What does your organization need to be successful as it navigates transformation?
  • Should your customer service function be playing a greater role in informing product development or R&D so it can get to work on the next generation of products and services?
  • What types of people will you need in the future and with what skill sets?
  • How much do you evolve your past core strengths, your legacy?
  • How engaged do your people really need to be?
  • How much should you emphasize market share first, then profits? Or vice-versa?
  • How do you connect your employees with your organization’s greater purpose?
  • How best to lead them, motivate them, reward them for tackling tough change?
  • And how do you create continuous improvement without exhausting everyone?

Wouldn’t it be great to just have your employees tell you the answers to the sample questions in the sidebar? Surely all those subject matter experts throughout the organization know pieces to these and more puzzles, if you could only capture their input in constructive and actionable ways to inform the operational plans with accuracy. Too often company leaders have to make well-intentioned guesses because they have not discovered methodologies to capture their input in truly actionable ways.

Transformative change is by definition deep change. And deep change is about much more than just clear communication. It requires a workforce not only to adopt the new plans at every level, it requires far more authors than most organizations can manage. Today’s organizations and the businesses they run are often so complex that the best performance experts are the people doing the jobs, making the products and delivering the services.

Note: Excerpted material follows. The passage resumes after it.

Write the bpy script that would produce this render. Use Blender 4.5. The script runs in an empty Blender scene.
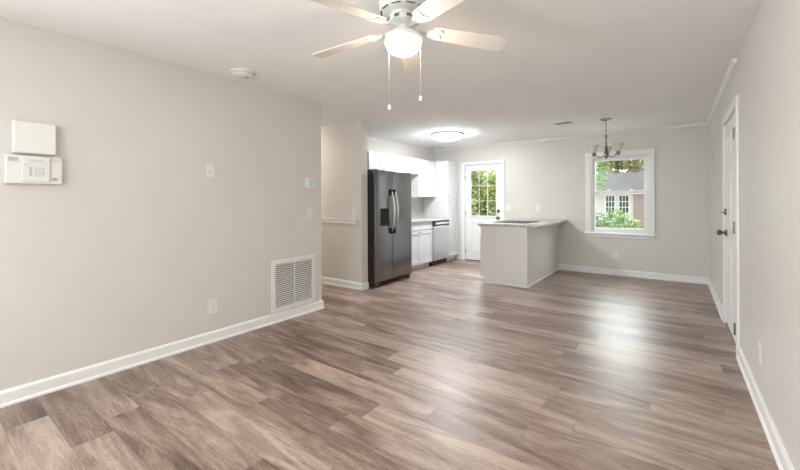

So how do we capture all that employees know? If you involve your employees in identifying who you are now and who you need to be to deliver the goals, you will have mastered a key approach to avoid superficial change and transformation failure.

Large organizations often hire one of the “big box” consulting companies to lead people through the rationale for change, the benefits of the change and the perils of not changing. This can take months, hundreds of thousands of dollars and a mail cart’s worth of inactionable, detailed reports. There are other, smarter, faster and certainly more affordable options.

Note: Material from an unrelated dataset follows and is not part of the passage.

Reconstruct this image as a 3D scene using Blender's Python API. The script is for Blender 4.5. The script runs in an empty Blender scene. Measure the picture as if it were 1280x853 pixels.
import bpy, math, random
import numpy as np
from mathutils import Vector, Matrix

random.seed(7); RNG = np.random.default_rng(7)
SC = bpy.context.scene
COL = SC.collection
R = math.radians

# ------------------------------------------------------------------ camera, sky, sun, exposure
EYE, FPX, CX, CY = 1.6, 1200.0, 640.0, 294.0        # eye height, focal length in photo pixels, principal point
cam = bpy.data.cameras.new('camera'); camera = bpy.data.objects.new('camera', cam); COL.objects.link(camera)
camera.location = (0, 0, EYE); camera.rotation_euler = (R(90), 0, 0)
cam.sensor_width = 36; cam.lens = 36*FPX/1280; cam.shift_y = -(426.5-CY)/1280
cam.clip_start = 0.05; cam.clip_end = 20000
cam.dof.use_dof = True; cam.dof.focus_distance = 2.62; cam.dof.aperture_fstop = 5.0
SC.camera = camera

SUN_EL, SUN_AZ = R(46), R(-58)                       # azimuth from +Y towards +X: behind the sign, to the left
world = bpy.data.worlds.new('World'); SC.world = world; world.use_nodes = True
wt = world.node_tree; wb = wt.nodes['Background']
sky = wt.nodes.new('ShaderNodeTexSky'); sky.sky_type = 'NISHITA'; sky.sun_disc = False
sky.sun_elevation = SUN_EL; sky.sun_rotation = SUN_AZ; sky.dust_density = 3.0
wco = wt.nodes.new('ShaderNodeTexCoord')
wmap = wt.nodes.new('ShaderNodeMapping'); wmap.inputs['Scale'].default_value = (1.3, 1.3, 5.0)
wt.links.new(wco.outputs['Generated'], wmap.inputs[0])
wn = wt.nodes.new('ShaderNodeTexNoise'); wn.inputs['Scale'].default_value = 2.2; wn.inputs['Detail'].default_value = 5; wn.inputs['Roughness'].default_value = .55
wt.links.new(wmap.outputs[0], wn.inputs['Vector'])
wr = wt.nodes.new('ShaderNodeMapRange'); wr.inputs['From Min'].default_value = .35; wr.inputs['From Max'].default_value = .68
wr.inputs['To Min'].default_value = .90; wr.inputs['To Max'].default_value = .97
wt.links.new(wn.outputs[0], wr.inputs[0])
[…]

“If you involve your employees in identifying who you are now and who you need to be to deliver the goals, you will have mastered a key approach to avoid superficial change and transformation failure.”

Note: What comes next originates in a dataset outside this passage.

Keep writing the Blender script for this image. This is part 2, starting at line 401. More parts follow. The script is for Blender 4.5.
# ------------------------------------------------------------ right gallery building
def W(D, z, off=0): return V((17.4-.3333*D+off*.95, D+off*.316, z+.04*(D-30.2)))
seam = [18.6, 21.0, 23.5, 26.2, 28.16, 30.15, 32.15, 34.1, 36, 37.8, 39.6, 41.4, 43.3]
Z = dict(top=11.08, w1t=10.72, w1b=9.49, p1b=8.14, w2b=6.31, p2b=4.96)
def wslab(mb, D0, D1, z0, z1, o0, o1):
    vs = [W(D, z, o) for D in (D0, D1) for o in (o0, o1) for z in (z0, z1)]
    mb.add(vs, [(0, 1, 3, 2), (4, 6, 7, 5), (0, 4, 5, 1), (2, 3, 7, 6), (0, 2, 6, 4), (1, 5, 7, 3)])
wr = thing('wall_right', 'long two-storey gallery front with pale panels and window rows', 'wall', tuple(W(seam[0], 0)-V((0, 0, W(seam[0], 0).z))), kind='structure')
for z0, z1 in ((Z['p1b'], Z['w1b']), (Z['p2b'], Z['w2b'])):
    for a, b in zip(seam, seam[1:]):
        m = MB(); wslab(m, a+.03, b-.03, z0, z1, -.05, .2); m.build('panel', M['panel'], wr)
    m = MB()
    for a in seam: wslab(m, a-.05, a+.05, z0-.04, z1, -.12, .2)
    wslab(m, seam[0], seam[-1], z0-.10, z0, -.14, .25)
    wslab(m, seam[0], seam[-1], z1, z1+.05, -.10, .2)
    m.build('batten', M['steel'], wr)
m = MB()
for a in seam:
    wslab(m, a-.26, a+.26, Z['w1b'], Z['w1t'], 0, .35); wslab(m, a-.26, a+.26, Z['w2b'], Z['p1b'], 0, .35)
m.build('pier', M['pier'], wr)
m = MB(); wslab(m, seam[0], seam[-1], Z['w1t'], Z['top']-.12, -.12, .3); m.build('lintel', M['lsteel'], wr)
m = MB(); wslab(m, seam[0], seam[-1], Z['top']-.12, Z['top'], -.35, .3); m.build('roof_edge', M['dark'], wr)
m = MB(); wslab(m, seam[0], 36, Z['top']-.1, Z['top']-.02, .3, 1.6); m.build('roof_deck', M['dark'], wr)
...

Knowing how to solicit the input of hundreds or thousands of subject matter experts, not just the input of a hardworking and well-intentioned leadership team, is an important first step. Helping your company map a process to solicit a wider sphere of input, then how to understand it, and develop plans to use it, are those next steps.

For our clients, the next step is to engage people in redesigning their work to support the new challenges. Not only do engaged employees feel acknowledged and less powerless, they share their wealth of operating knowledge and improve the plans significantly.

This is just one way managers and leaders can directly and powerfully impact your organization’s success in a world of rapid-fire change. Go on, lead.